John Fordham 

Cassie Kinoshi’s SEED Ensemble: Driftglass review – young jazz from old souls

Composer Kinoshi is at home with a 10-piece ensemble of young talent, fusing African, Caribbean, dance grooves and 60s Blue Note
  
  

Sharp-eared newcomers sound like old souls … Cassie Kinoshi.
Sharp-eared newcomers sound like old souls … Cassie Kinoshi. Photograph: Top Rock/Jazz re:freshed

The players on this heartfelt and accomplished brew of African, Caribbean and urban dance grooves, R&B and 60s Blue Note-ish ensemble harmonies are mostly young Londoners. But they often sound like old souls, and with roots in varied places, like so many of the culturally sharp-eared newcomers currently revitalising UK jazz. Driftglass composer Cassie Kinoshi also plays alto sax in the prizewinning jazz septet Nérija and Afrobeat band Kokoroko, and composes in many guises, but her 10-piece SEED Ensemble feels like her truest home.

This album’s title comes from writer Samuel R Delany’s image of glass fragments washed by tides – which Kinoshi adopts as a metaphor for how the tides of improvisation and performance make compositions: “Evolve, grow, ebb and flow over time.” She regularly exposes her imaginative originals to that kind of process, and it shows.

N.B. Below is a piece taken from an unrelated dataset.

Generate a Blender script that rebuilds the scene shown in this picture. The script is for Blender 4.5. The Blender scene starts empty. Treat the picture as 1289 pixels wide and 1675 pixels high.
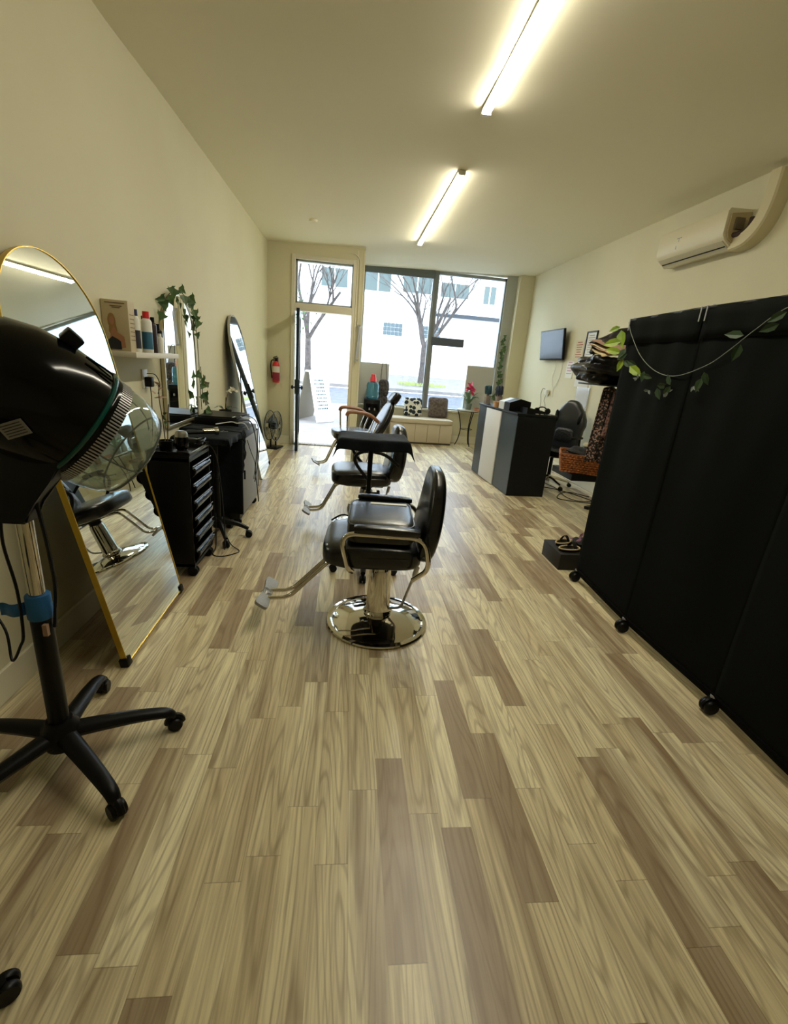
import bpy, bmesh, math, random
from mathutils import Matrix, Vector, Euler
PI = math.pi
sc = bpy.context.scene
COL = sc.collection
V = Vector

# ------------------------------------------------------------------ camera
cam = bpy.data.cameras.new('camera'); camo = bpy.data.objects.new('camera', cam); COL.objects.link(camo)
def cam_axes(p, y, r):
    cy, sy, cp, sp, cr, sr = math.cos(y), math.sin(y), math.cos(p), math.sin(p), math.cos(r), math.sin(r)
    P = Matrix(((1, 0, 0), (0, cp, -sp), (0, sp, cp))); Q = Matrix(((cr, -sr, 0), (sr, cr, 0), (0, 0, 1)))
    W = Q @ P @ Matrix(((cy, -sy, 0), (0, 0, -1), (sy, cy, 0)))   # columns: world axes seen by the camera (x right, y down, z fwd)
    return W
W = cam_axes(0.3093, 0.1149, 0.084)
right, down, fwd = W[0], W[1], W[2]
camo.matrix_world = Matrix(((right[0], -down[0], -fwd[0], 0), (right[1], -down[1], -fwd[1], 0), (right[2], -down[2], -fwd[2], 1.45), (0, 0, 0, 1)))
cam.sensor_fit = 'VERTICAL'; cam.sensor_height = 36; cam.lens = 36 * 750.2 / 1675; cam.clip_start = 0.05; cam.clip_end = 300
sc.camera = camo
# ------------------------------------------------------------------ sky and exposure
world = bpy.data.worlds.new('sky'); sc.world = world; world.use_nodes = True
bgn = world.node_tree.nodes['Background']; bgn.inputs[0].default_value = (0.74, 0.87, 1.0, 1); bgn.inputs[1].default_value = 6.2
TUBE = 58.0
sc.cycles.transparent_max_bounces = 24
vs = sc.view_settings; vs.view_transform = 'Standard'; vs.look = 'None'; vs.gamma = 1; vs.use_curve_mapping = False; vs.exposure = 0.55

# ------------------------------------------------------------------ materials
def S(r, g, b):
    f = lambda c: (c / 255 / 12.92) if c / 255 <= 0.04045 else ((c / 255 + 0.055) / 1.055) ** 2.4
    return (f(r), f(g), f(b), 1)
MATS = {}
def mat(name, col=(200, 200, 200), rough=0.5, metal=0.0, spec=0.5, bump=None, vary=None, sheen=0, coat=0, trans=0, alpha=1, ior=1.45):
    if name in MATS: return MATS[name]
    m = bpy.data.materials.new(name); m.use_nodes = True; nt = m.node_tree; b = nt.nodes['Principled BSDF']
    b.inputs['Base Color'].default_value = S(*col); b.inputs['Roughness'].default_value = rough; b.inputs['Metallic'].default_value = metal
    b.inputs['Specular IOR Level'].default_value = spec; b.inputs['IOR'].default_value = ior
    if sheen: b.inputs['Sheen Weight'].default_value = sheen
    if coat: b.inputs['Coat Weight'].default_value = coat; b.inputs['Coat Roughness'].default_value = 0.05
    if trans: b.inputs['Transmission Weight'].default_value = trans
    if alpha < 1: b.inputs['Alpha'].default_value = alpha
    tc = None
    if bump or vary:
        tc = nt.nodes.new('ShaderNodeTexCoord')
    if bump:
        n = nt.nodes.new('ShaderNodeTexNoise'); n.inputs['Scale'].default_value = bump[0]; n.inputs['Detail'].default_value = 4
        bp = nt.nodes.new('ShaderNodeBump'); bp.inputs['Strength'].default_value = bump[1]; bp.inputs['Distance'].default_value = 0.01
        nt.links.new(tc.outputs['Object'], n.inputs['Vector']); nt.links.new(n.outputs['Fac'], bp.inputs['Height']); nt.links.new(bp.outputs['Normal'], b.inputs['Normal'])
    if vary:
        n = nt.nodes.new('ShaderNodeTexNoise'); n.inputs['Scale'].default_value = vary[0]; n.inputs['Detail'].default_value = 3
        mx = nt.nodes.new('ShaderNodeMix'); mx.data_type = 'RGBA'
        rp = nt.nodes.new('ShaderNodeMapRange'); rp.inputs[1].default_value = 0.35; rp.inputs[2].default_value = 0.65
        nt.links.new(tc.outputs['Object'], n.inputs['Vector']); nt.links.new(n.outputs['Fac'], rp.inputs[0]); nt.links.new(rp.outputs[0], mx.inputs['Factor'])
        mx.inputs[6].default_value = S(*col); mx.inputs[7].default_value = S(*vary[1]); nt.links.new(mx.outputs[2], b.inputs['Base Color'])
    MATS[name] = m; return m
def emis(name, col, strength):
    m = bpy.data.materials.new(name); m.use_nodes = True; nt = m.node_tree; b = nt.nodes['Principled BSDF']
    b.inputs['Base Color'].default_value = (0.9, 0.9, 0.9, 1); b.inputs['Emission Color'].default_value = (*col, 1); b.inputs['Emission Strength'].default_value = strength
    MATS[name] = m; return m
def clear(name, tint=(1, 1, 1), gl=0.1, rough=0.0, opaque=0.0, dcol=(200, 200, 200)):
    """thin clear sheet: see-through with a fresnel gloss, optionally a little haze"""
    m = bpy.data.materials.new(name); m.use_nodes = True; nt = m.node_tree; nt.nodes.clear()
    o = nt.nodes.new('ShaderNodeOutputMaterial'); t = nt.nodes.new('ShaderNodeBsdfTransparent'); t.inputs[0].default_value = (*tint, 1)
    g = nt.nodes.new('ShaderNodeBsdfGlossy'); g.inputs['Roughness'].default_value = rough
    mx = nt.nodes.new('ShaderNodeMixShader'); lw = nt.nodes.new('ShaderNodeLayerWeight'); lw.inputs[0].default_value = .5
    kk = N(nt); nt.links.new(kk.m('MULTIPLY_ADD', kk.m('POWER', lw.outputs['Facing'], 4.0), .25 + gl * 1.5, .03 + gl * .15), mx.inputs[0]); nt.links.new(t.outputs[0], mx.inputs[1]); nt.links.new(g.outputs[0], mx.inputs[2])
    last = mx
    if opaque:
        d = nt.nodes.new('ShaderNodeBsdfDiffuse'); d.inputs[0].default_value = S(*dcol); m2 = nt.nodes.new('ShaderNodeMixShader'); m2.inputs[0].default_value = opaque
        nt.links.new(mx.outputs[0], m2.inputs[1]); nt.links.new(d.outputs[0], m2.inputs[2]); last = m2
    nt.links.new(last.outputs[0], o.inputs[0]); MATS[name] = m; return m

class N:
    """tiny node helper for maths"""
    def __init__(s, nt): s.nt = nt
    def val(s, x, i):
        if isinstance(x, (int, float)): i.default_value = x
        else: s.nt.links.new(x, i)
    def m(s, op, a, b=None, c=None):
        n = s.nt.nodes.new('ShaderNodeMath'); n.operation = op; s.val(a, n.inputs[0])
        if b is not None: s.val(b, n.inputs[1])
        if c is not None: s.val(c, n.inputs[2])
        return n.outputs[0]
    def xyz(s, a, b, c):
        n = s.nt.nodes.new('ShaderNodeCombineXYZ')
        for i, x in enumerate((a, b, c)): s.val(x, n.inputs[i])
        return n.outputs[0]
    def noise(s, v, sc_, det=2, dist=0):
        n = s.nt.nodes.new('ShaderNodeTexNoise'); s.nt.links.new(v, n.inputs['Vector']); n.inputs['Scale'].default_value = sc_; n.inputs['Detail'].default_value = det; n.inputs['Distortion'].default_value = dist
        return n.outputs['Fac']
    def wn(s, v):
        n = s.nt.nodes.new('ShaderNodeTexWhiteNoise'); n.noise_dimensions = '3D'; s.nt.links.new(v, n.inputs['Vector']); return n.outputs['Value']
    def mix(s, f, a, b):
        n = s.nt.nodes.new('ShaderNodeMix'); n.data_type = 'RGBA'; s.val(f, n.inputs['Factor'])
        for x, i in ((a, 6), (b, 7)):
            if isinstance(x, tuple): n.inputs[i].default_value = x
            else: s.nt.links.new(x, n.inputs[i])
        return n.outputs[2]
    def rng(s, x, a, b, c=0, d=1):
        n = s.nt.nodes.new('ShaderNodeMapRange'); s.val(x, n.inputs[0])
        for i, q in enumerate((a, b, c, d)): n.inputs[i + 1].default_value = q
        return n.outputs[0]

def floor_material():
    m = bpy.data.materials.new('vinyl_plank'); m.use_nodes = True; nt = m.node_tree; b = nt.nodes['Principled BSDF']; k = N(nt)
    g = nt.nodes.new('ShaderNodeNewGeometry'); sp = nt.nodes.new('ShaderNodeSeparateXYZ'); nt.links.new(g.outputs['Position'], sp.inputs[0])
    x, y = sp.outputs[0], sp.outputs[1]
    u = k.m('DIVIDE', k.m('ADD', x, 10.082), 0.1025); cf = k.m('FLOOR', u); fx = k.m('FRACT', u)
    r1 = k.wn(k.xyz(cf, 3.3, 1.7)); v = k.m('ADD', k.m('DIVIDE', y, 0.64), k.m('MULTIPLY', r1, 9.0)); rf = k.m('FLOOR', v); fy = k.m('FRACT', v)
    w1 = k.wn(k.xyz(cf, rf, 5.1)); w2 = k.wn(k.xyz(cf, rf, 9.7))
    # cathedral grain: contour lines of a stretched noise
    gx = k.m('ADD', k.m('MULTIPLY', x, 7.5), k.m('MULTIPLY', w1, 40.0)); gy = k.m('ADD', k.m('MULTIPLY', y, 0.62), k.m('MULTIPLY', w2, 30.0))
    n1 = k.noise(k.xyz(gx, gy, k.m('MULTIPLY', w1, 17)), 1.0, 1.5, 0.25)
    ring = k.m('SINE', k.m('MULTIPLY', n1, 105.0)); ring = k.rng(ring, 0.1, 1.0)
    ring = k.m('POWER', ring, 1.7)
    fine = k.noise(k.xyz(k.m('MULTIPLY', x, 150.0), k.m('MULTIPLY', y, 5.0), w1), 1.0, 3)
    broad = k.noise(k.xyz(k.m('ADD', k.m('MULTIPLY', x, 17.0), k.m('MULTIPLY', w1, 30.0)), k.m('MULTIPLY', y, 0.9), k.m('MULTIPLY', w2, 19.0)), 1.0, 2)
    light = k.mix(w2, S(240, 231, 192), S(220, 206, 166)); darkc = k.mix(w1, S(144, 126, 100), S(170, 152, 124))
    isd = k.rng(k.m('ADD', w1, k.m('MULTIPLY', k.m('SUBTRACT', broad, 0.5), 0.55)), 0.60, 0.84)
    base = k.mix(isd, light, darkc)
    base = k.mix(k.m('MULTIPLY', k.rng(broad, 0.42, 0.70), 0.5), base, S(142, 116, 84))
    base = k.mix(k.m('MULTIPLY', ring, 0.38), base, S(112, 86, 58))
    base = k.mix(k.m('MULTIPLY', k.rng(fine, 0.42, 0.75), 0.46), base, S(120, 98, 70))
    sx = k.m('LESS_THAN', k.m('MINIMUM', fx, k.m('SUBTRACT', 1.0, fx)), 0.010); sy = k.m('LESS_THAN', k.m('MINIMUM', fy, k.m('SUBTRACT', 1.0, fy)), 0.0018)
    base = k.mix(k.m('MULTIPLY', k.m('MAXIMUM', k.m('MULTIPLY', sx, 0.5), sy), 0.45), base, S(84, 66, 46))
    nt.links.new(base, b.inputs['Base Color'])
    b.inputs['Roughness'].default_value = 0.33; b.inputs['IOR'].default_value = 1.5; b.inputs['Specular IOR Level'].default_value = 0.55
    # soft ripples of the loose-laid vinyl sheet, running across the room, plus a fine emboss
    h1 = k.noise(k.xyz(k.m('MULTIPLY', x, 0.9), k.m('MULTIPLY', y, 4.5), 0.0), 1.0, 2, 0.4)
    h2 = k.noise(k.xyz(k.m('MULTIPLY', x, 60), k.m('MULTIPLY', y, 12), 0.0), 1.0, 2)
    wy = k.m('ADD', k.m('MULTIPLY', y, 9.5), k.m('MULTIPLY', k.noise(k.xyz(k.m('MULTIPLY', x, 0.8), k.m('MULTIPLY', y, 0.7), 4.0), 1.0, 1), 5.0))
    h3 = k.m('POWER', k.m('MAXIMUM', k.m('COSINE', wy), 0.0), 14.0)
    hh = k.m('ADD', k.m('ADD', k.m('MULTIPLY', h1, 1.0), k.m('MULTIPLY', h3, 0.16)), k.m('MULTIPLY', h2, 0.03))
    bp = nt.nodes.new('ShaderNodeBump'); bp.inputs['Strength'].default_value = 0.22; bp.inputs['Distance'].default_value = 0.02
    nt.links.new(hh, bp.inputs['Height']); nt.links.new(bp.outputs['Normal'], b.inputs['Normal'])
    return m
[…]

The rhythmic drive of classic South African jazz and a 60s soul-jazzy brass/reeds sound blend in The Darkies, along with shapely trumpet breaks from Sheila Maurice-Gray and Miguel Gorodi, and windy, slewing roars from tubist Theon Cross. The stately motif and racing hip-hop pulse of Afronaut showcases poet/composer Xana’s mean-streets-to-infinity rap. Guitarist Shirley Tetteh and pianists Sarah Tandy and Joe Armon-Jones bring canny grooves and subtle textures to the brief Stargaze interludes, and Langston Hughes’s poem Wake becomes a work-song chant, before Cherise Adams-Burnett’s neo-soulful, staccato-scatting vocal on a Grenfell Tower dedication. A whippy three-note horn figure makes Mirrors (and tenor saxist Chelsea Carmichael’s contribution) a highlight, and Interplanetary Migration sounds like a jazz-funk/hi-life fusion, with south London rapper Mr Ekow barrelling through it. Driftglass’s improv isn’t always as strong as Kinoshi’s writing, but these players don’t sound as if they’ll take long to narrow that gap.

Also out this month

German piano legend Joachim Kühn has unveiled a unique set of lyrical, spiritual, and gently playful Ornette Coleman compositions (Melodic Ornette Coleman), written for their 1990s live shows together, but never previously released. Former Esbjorn Svensson partners Dan Berglund and Magnus Öström join jazz/electronic pioneer Bugge Wesseltoft in prog-jazz supertrio Rymden, joining an EST and 1970s-Miles feel to rich synth-scenery on Reflections & Odysseys. And tuba phenomenon Theon Cross and friends belt through Sons of Kemet-like jive, slinky backbeat-slappy sax hooks, talkative tuba wah-wah improv and more on Fyah.